Watch what your children naturally do during most days. If your kids like to get up early, make sure you are in bed at night early enough to be up before them! If your child is a late riser, don't force them to get up at the crack of dawn and be grumpy the whole morning (ruining your morning and theirs). These are tweeks you can make as a homeschooling parent--you don't have to follow the public school schedule. And remember, you have plenty of time to train them for the "real world". For now, your goal is to have a positive relationship with them first, and then to educate them.

Teaching to a child's emotional level when it may be changing on a daily basis is one of the hardest things to deal with in traumatized kids and one of the best reasons to homeschool them. Our family found the most effective way to approach this challenge is through unit study. Mom gets to plan one lesson for all the kids in the family to participate in and when your unruly child loses interest, let him play with legos while you move on with the others. Why beat a dead horse anyway? What child is going to learn once their attention span has been spent? We use Konos but there are others, like My Father's World that are also good choices.

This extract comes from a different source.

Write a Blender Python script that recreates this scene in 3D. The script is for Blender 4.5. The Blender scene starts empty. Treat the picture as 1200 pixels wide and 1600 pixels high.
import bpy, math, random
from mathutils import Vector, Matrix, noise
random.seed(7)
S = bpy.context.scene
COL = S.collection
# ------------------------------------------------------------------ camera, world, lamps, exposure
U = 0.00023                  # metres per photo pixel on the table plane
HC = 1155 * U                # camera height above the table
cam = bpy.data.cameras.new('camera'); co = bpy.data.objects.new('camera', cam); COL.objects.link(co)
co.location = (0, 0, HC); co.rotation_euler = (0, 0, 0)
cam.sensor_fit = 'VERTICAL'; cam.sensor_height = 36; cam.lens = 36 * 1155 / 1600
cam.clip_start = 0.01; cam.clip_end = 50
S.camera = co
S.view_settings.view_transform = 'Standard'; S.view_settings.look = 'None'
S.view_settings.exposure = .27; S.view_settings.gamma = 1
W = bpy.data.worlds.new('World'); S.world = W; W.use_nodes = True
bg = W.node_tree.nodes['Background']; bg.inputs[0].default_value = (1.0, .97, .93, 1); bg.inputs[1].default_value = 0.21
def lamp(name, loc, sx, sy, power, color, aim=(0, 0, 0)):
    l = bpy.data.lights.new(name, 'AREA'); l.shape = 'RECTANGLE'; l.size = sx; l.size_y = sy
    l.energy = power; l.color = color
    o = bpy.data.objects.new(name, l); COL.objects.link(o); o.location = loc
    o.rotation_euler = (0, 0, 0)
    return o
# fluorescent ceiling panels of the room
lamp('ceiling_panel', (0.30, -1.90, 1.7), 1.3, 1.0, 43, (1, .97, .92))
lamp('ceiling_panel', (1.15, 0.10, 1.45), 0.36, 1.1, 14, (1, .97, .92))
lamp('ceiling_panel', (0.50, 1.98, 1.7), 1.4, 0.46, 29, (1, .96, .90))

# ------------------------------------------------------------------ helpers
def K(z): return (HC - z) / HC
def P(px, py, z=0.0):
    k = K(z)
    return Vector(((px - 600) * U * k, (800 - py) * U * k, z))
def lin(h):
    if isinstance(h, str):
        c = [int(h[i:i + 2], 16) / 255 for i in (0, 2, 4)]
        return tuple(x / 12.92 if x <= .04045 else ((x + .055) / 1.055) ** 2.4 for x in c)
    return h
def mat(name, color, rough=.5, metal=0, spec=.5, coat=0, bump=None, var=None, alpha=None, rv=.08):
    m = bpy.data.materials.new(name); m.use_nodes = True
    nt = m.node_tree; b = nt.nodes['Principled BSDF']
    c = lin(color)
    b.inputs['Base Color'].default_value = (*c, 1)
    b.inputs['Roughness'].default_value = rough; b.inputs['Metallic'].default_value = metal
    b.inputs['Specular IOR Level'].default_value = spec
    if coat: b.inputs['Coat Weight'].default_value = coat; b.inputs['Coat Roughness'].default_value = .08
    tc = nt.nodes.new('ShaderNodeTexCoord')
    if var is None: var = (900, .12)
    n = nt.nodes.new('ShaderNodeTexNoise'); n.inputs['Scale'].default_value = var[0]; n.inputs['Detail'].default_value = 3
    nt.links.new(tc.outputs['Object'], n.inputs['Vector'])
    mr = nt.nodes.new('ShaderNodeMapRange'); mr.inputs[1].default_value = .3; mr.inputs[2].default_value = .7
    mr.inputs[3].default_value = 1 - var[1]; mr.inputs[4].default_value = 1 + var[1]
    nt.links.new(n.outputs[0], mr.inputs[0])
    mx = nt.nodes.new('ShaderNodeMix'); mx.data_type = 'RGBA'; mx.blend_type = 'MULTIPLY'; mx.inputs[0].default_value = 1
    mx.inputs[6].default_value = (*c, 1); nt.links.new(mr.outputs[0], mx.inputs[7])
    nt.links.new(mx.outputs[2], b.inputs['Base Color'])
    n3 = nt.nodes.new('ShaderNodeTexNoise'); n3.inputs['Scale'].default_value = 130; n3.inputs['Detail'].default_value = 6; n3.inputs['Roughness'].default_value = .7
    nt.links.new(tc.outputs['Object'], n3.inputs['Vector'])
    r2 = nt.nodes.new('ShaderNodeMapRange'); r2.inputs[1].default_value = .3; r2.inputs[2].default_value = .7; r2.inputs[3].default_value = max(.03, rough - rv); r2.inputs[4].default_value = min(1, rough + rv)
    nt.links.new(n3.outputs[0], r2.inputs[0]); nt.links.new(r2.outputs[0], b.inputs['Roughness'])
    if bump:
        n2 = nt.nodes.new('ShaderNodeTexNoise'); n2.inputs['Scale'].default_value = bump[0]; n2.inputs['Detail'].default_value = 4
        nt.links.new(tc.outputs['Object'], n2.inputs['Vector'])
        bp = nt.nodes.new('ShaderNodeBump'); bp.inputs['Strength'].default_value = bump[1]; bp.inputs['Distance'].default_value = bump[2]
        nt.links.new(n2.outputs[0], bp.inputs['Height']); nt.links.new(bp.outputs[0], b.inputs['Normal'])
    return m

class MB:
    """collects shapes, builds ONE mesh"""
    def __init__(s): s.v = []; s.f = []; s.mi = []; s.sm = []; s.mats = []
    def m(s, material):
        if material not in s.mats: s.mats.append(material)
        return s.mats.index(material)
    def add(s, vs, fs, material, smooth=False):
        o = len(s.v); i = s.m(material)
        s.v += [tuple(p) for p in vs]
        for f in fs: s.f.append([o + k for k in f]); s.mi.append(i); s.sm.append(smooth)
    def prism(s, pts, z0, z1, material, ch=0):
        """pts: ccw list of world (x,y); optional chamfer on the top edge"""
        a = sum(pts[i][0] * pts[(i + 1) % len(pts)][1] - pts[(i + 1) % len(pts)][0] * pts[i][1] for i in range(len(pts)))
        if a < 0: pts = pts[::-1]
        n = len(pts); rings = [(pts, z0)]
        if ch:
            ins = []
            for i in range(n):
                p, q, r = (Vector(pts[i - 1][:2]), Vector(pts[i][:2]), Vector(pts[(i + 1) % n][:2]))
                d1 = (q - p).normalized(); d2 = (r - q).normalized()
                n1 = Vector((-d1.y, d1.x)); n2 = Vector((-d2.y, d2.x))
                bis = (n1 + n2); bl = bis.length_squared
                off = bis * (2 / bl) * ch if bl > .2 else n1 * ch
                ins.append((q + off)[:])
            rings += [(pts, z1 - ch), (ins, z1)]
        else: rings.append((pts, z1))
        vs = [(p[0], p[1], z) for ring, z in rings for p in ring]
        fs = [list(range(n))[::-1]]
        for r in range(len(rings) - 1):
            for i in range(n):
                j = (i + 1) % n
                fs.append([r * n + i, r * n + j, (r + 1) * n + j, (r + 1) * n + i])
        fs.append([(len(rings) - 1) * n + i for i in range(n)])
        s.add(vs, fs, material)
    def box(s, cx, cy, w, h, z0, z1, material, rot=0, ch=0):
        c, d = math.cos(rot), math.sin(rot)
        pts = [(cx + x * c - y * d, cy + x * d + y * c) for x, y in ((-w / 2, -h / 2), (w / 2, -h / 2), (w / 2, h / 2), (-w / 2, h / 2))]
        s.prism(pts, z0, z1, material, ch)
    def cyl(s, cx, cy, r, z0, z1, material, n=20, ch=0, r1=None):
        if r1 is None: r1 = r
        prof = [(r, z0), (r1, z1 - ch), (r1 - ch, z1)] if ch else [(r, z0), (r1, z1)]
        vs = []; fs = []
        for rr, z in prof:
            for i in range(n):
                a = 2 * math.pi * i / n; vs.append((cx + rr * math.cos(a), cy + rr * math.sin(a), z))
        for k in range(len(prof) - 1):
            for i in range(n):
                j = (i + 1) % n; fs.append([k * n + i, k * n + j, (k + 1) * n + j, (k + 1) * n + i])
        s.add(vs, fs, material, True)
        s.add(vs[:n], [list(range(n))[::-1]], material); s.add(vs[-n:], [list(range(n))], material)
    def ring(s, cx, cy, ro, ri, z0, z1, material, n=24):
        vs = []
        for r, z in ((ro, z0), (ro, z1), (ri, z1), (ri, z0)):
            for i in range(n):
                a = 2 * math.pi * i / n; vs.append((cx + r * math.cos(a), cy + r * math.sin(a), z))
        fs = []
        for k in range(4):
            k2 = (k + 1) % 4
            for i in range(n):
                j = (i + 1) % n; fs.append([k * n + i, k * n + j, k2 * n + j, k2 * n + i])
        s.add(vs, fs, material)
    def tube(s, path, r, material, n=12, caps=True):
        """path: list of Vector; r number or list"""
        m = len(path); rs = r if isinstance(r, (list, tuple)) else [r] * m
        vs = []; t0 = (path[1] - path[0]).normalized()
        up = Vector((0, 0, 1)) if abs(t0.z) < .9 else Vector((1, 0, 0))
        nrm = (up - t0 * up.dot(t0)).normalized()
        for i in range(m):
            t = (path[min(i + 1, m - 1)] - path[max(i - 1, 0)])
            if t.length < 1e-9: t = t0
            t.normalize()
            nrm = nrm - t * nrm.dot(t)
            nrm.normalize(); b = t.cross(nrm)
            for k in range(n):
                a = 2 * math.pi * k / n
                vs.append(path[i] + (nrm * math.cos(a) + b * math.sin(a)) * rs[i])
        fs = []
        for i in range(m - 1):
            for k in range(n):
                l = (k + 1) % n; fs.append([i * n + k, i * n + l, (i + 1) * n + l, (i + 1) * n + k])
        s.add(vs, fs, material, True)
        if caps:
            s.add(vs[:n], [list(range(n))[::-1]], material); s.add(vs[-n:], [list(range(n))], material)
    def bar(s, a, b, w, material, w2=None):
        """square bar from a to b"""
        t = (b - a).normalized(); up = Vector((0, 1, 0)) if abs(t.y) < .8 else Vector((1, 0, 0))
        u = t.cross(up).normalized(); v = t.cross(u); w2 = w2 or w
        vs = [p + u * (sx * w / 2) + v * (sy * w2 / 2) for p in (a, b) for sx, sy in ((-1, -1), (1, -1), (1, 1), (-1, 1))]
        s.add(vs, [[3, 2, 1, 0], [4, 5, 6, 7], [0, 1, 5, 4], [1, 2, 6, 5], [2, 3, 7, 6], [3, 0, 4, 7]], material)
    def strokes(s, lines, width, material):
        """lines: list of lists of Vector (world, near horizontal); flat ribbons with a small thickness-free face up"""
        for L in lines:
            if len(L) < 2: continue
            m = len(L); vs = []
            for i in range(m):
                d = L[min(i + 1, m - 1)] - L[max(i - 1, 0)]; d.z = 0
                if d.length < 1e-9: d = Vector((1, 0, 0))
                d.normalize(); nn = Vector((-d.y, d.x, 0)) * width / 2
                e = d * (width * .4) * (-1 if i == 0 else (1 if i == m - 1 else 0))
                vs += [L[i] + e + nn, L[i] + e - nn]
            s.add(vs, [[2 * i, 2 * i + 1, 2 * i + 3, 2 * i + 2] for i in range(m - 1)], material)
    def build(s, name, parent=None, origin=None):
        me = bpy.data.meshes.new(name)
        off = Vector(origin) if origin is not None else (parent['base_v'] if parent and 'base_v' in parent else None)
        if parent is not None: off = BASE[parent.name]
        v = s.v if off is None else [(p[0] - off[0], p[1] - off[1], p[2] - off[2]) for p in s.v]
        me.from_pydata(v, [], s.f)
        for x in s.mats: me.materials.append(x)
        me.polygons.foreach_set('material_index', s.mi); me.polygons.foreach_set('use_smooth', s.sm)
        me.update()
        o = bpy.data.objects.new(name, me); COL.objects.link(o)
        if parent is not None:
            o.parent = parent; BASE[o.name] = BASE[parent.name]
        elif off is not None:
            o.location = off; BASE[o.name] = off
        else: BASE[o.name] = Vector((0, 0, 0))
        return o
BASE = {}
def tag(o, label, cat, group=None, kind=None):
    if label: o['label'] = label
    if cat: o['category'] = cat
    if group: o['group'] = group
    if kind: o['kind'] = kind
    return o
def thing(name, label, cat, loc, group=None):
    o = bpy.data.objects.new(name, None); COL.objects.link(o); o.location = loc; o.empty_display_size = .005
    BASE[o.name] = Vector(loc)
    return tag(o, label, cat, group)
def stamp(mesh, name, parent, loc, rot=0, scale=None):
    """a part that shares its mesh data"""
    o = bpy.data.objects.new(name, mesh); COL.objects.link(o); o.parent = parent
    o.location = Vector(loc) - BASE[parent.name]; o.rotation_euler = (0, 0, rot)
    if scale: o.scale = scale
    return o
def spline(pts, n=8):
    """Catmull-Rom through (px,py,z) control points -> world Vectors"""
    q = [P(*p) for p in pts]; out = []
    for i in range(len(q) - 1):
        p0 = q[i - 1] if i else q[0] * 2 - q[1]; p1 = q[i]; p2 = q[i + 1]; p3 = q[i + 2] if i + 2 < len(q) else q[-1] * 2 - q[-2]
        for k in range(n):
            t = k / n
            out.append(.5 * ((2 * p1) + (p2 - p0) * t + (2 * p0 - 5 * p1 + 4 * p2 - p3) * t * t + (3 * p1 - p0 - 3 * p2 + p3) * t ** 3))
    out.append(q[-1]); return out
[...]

If you want more information about specifics of what we use, you can sign up for my free mini-course below.

In a broad sense, my kids know what to expect of the day when they wake up. We have a framework that includes morning routines, breakfast, lunch, and dinner, rest time, and bedtime routines. These basics are important to keep in place when at all possible. As for other activities and events, we can mix things up sometimes and make basic parts of the day longer or shorter according to what is going on around the house. Our routines aren't rigid but there is a flow to our day.

In our family, schooling all year has been the ticket to me relaxing so the kids can have the space to heal and grow. We aren't concerned if we have a few "meltdown" days and get nothing done, because we have a whole year to make things work! Knowing my children well enough to jump in with learning when they're ready, and back off when they're not, means they are ready to learn the days I do push them. I am focused mostly on building relationship, character, and teaching them to be good readers. Everything else will fall into place as their brains have time to catch up.